An important theme running through the foregoing analysis is that housing price busts were associated with more severe macroeconomic developments than equity price busts. Coupled with the fact that housing price booms were more likely (than equity price booms) to be followed by busts, the implication is that housing price booms present significant risks. For this, the authors give the following reasons:
"Housing price busts have larger wealth effects on consumption than the equity price busts...
"Housing price busts were associated with stronger and faster adverse effects on the banking system than equity price busts... All major banking crises in industrial countries during the postwar period coincided with housing price busts...

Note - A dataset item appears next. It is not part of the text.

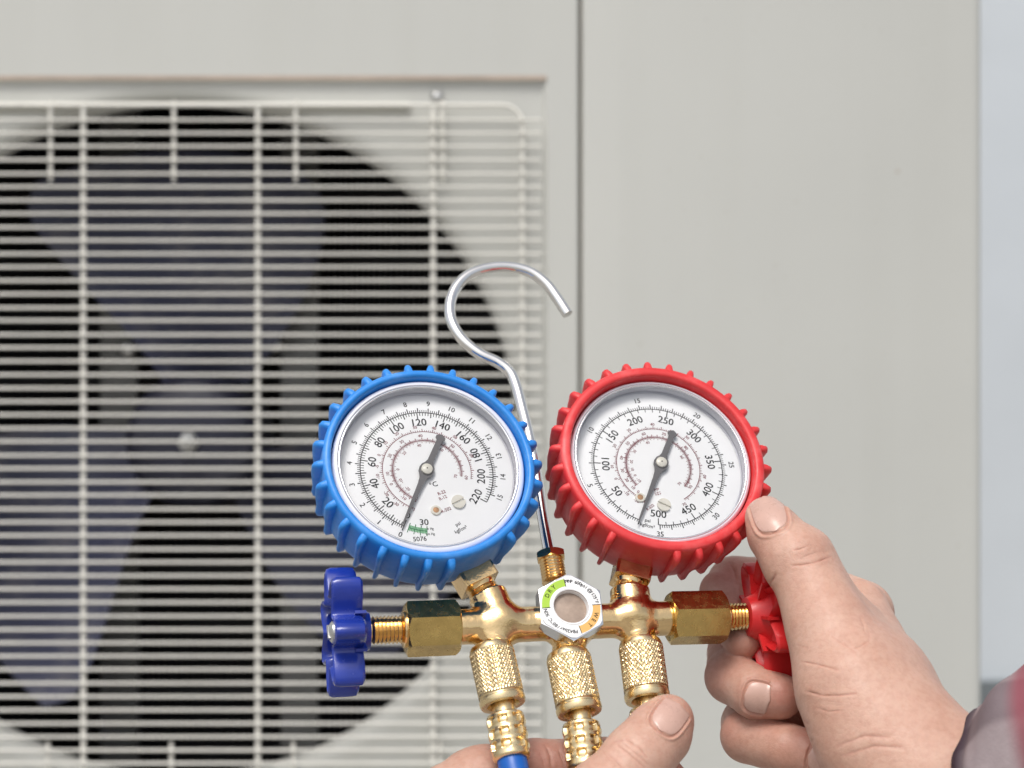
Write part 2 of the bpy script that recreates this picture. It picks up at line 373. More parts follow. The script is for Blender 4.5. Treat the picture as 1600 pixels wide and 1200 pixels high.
def mat_plaid():
    m, n, l, b = mat_new('plaid_cloth')
    uv = n.new('ShaderNodeUVMap'); sx = n.new('ShaderNodeSeparateXYZ'); l.new(uv.outputs[0], sx.inputs[0])
    def stripe(sock, freq, off, width, col, prev):
        ma = n.new('ShaderNodeMath'); ma.operation = 'MULTIPLY_ADD'; ma.inputs[1].default_value = freq; ma.inputs[2].default_value = off; l.new(sock, ma.inputs[0])
        fr = n.new('ShaderNodeMath'); fr.operation = 'PINGPONG'; fr.inputs[1].default_value = .5; l.new(ma.outputs[0], fr.inputs[0])
        lt = n.new('ShaderNodeMapRange'); lt.interpolation_type = 'SMOOTHSTEP'; l.new(fr.outputs[0], lt.inputs['Value'])
        for kk, vv in (('From Min', width / 2 - .025), ('From Max', width / 2 + .025), ('To Min', 1.), ('To Max', 0.)): lt.inputs[kk].default_value = vv
        sc = n.new('ShaderNodeMath'); sc.operation = 'MULTIPLY'; sc.inputs[1].default_value = .75; l.new(lt.outputs[0], sc.inputs[0])
        mx = n.new('ShaderNodeMix'); mx.data_type = 'RGBA'; l.new(sc.outputs[0], mx.inputs['Factor']); l.new(prev, mx.inputs['A']); mx.inputs['B'].default_value = (*col, 1); return mx.outputs['Result']
    t = tex(n, l, 80); c = ramp(n, l, t.outputs['Fac'], [(.3, (.27, .22, .225)), (.7, (.36, .30, .305))]).outputs[0]
    c = stripe(sx.outputs[0], 3, .30, .22, (.15, .115, .125), c)
    c = stripe(sx.outputs[1], 1, .73, .10, (.27, .06, .08), c)
    c = stripe(sx.outputs[1], .6, 0, .075, (.035, .02, .032), c); c = stripe(sx.outputs[1], .6, 0, .06, (.035, .02, .032), c)
    l.new(c, b.inputs['Base Color']); b.inputs['Roughness'].default_value = .9; b.inputs['Specular IOR Level'].default_value = .15
    bump(n, l, tex(n, l, 1500, 2).outputs['Fac'], b, .5, .0004); return m
MT['plaid'] = mat_plaid()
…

"Price spillovers across asset classes matter, as evidenced by the fact that housing price busts were more likely associated with generalized asset price bear markets or even busts than equity price busts.'
The authors then give a fourth reason, which was true in the past, but in which the situation in America today radically differs:
"Housing price busts were associated with tighter monetary policy than equity price busts, reflecting the fact that most housing price busts occurred during either the late 1970s or the late 1980s, when reducing inflation was an important policy objective. The disinflation increased the real burden of debt, which exposed inflation-related overinvestment and associated financial frailty."